Beasiswa kedua adalah yang ditawarkan oleh Pemerintah Australia. Saya mempersiapkannya bahkan dengan mengikuti kursus persiapan IELTS di Surabaya. Selama dua bulan di akhir pekan saya ke Surabaya untuk mengambil kursus IELTS Preparation. Hasil IELTS saya bisa digunakan untuk apply beasiswa Australia Awards. Namun, sayangnya, saya tidak lolos seleksi, tidak masuk shortlisted candidates untuk tahap wawancara.

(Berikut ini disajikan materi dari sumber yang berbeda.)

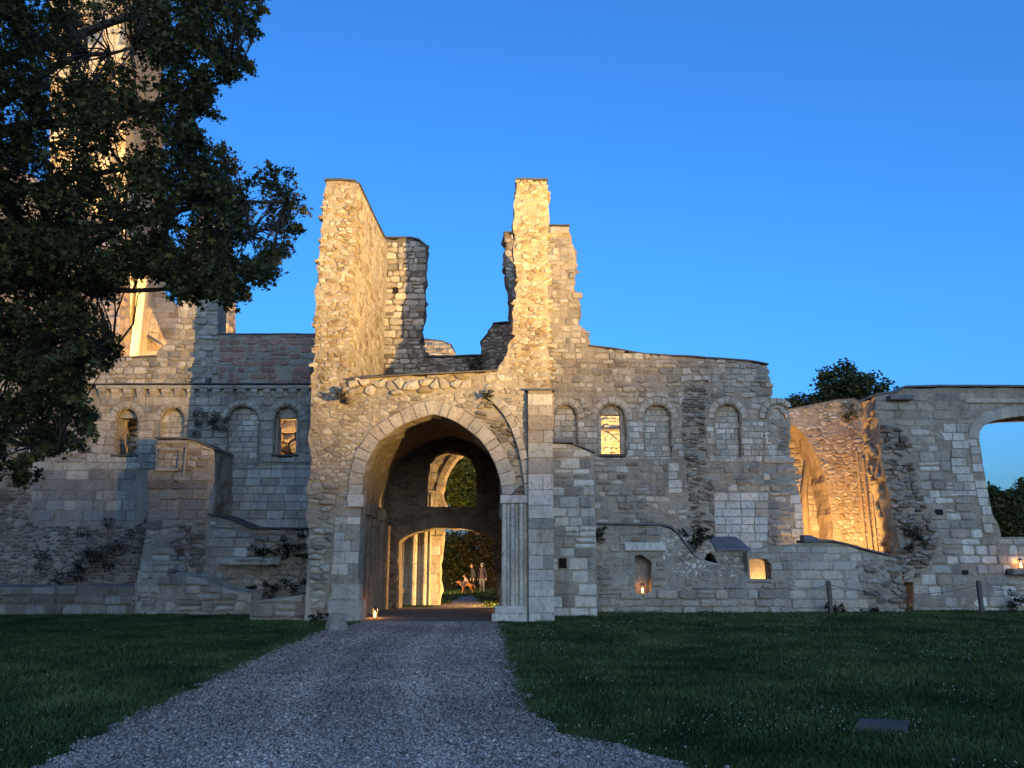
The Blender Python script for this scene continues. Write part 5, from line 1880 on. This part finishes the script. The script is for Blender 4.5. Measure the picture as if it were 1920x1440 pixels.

Kemudian, saya mencoba melamar beasiswa LPDP. Saya mengikuti program gelombang kedua. Saya lolos seleksi administrasi, seleksi tulis, hingga proses wawancara. Wawancara adalah proses akhir dalama rangkaian seleksi ini. Hasilnya, saya tidak lolos. Ada beberapa hal yang saya perlu melakukan evaluasi sekaligus saya banyak belajar dari sini, khususnya setelah proses wawancara saya yang berlangsung sekitar satu jam, atau bahkan lebih dari satu jam. Tampak sekali, tiga pewawancara berusaha ingin saya meyakinkan mereka bahwa saya adalah kandidat yang tepat mendapatkan beasiswa ini. Sayangnya, saya memang tidak update CV saya dalam formulir LPDP (itu formulir sekitar enam tahun lalu saat mau coba apply LPDP tahun 2013). Saya juga tidak membawa dokumen pendukung seperti publikasi ilmiah saya, termasuk salinan komunikasi saya dengan calon supervisor saya melalui email.
Saya akan mencoba kembali untuk apply beasiswa pada 2020.
Mengelola Jurnal
Sejak 2017, saya mendapatkan tugas mengelola jurnal, LENTERA HUKUM. Jurnal ini didirikan pada 2014 dan hanya terbit sekali. Pada awal 2017 saya bersama tim memulai menghidupkan jurnal tersebut. Saya merasa ini adalah tugas yang cukup berat. Namun, saya percaya bahwa seiring dengan berjalannya waktu, semua akan dapat teratasi. Setelah dua tahun berlalu, pada awal 2019, jurnal ini terakreditasi SINTA 3. Beberapa bulan kemudian, sejak edisi July 2019, seluruh artikel diterbitkan dalam bahasa Inggris. Kami berusaha untuk meningkatkan peringkat jurnal ini ke dalam SINTA 2. Selanjutnya, secara bertahap, kami berusaha jurnal ini nantinya akan menjadi jurnal internasional bereputasi.
Selain itu, mulai 2020 ini, karena rekam jejak saya dalam mengelola LENTERA HUKUM, saya akhirnya mendapat tugas baru mengelola dua jurnal baru. Jurnal baru tersebut adalah Indonesian Journal of Law and Society dan Jurnal Ilmu Kenotariatan. Berarti, saat ini, ada tiga jurnal yang harus saya kelola selain semakin padatnya tugas akademik lainnya.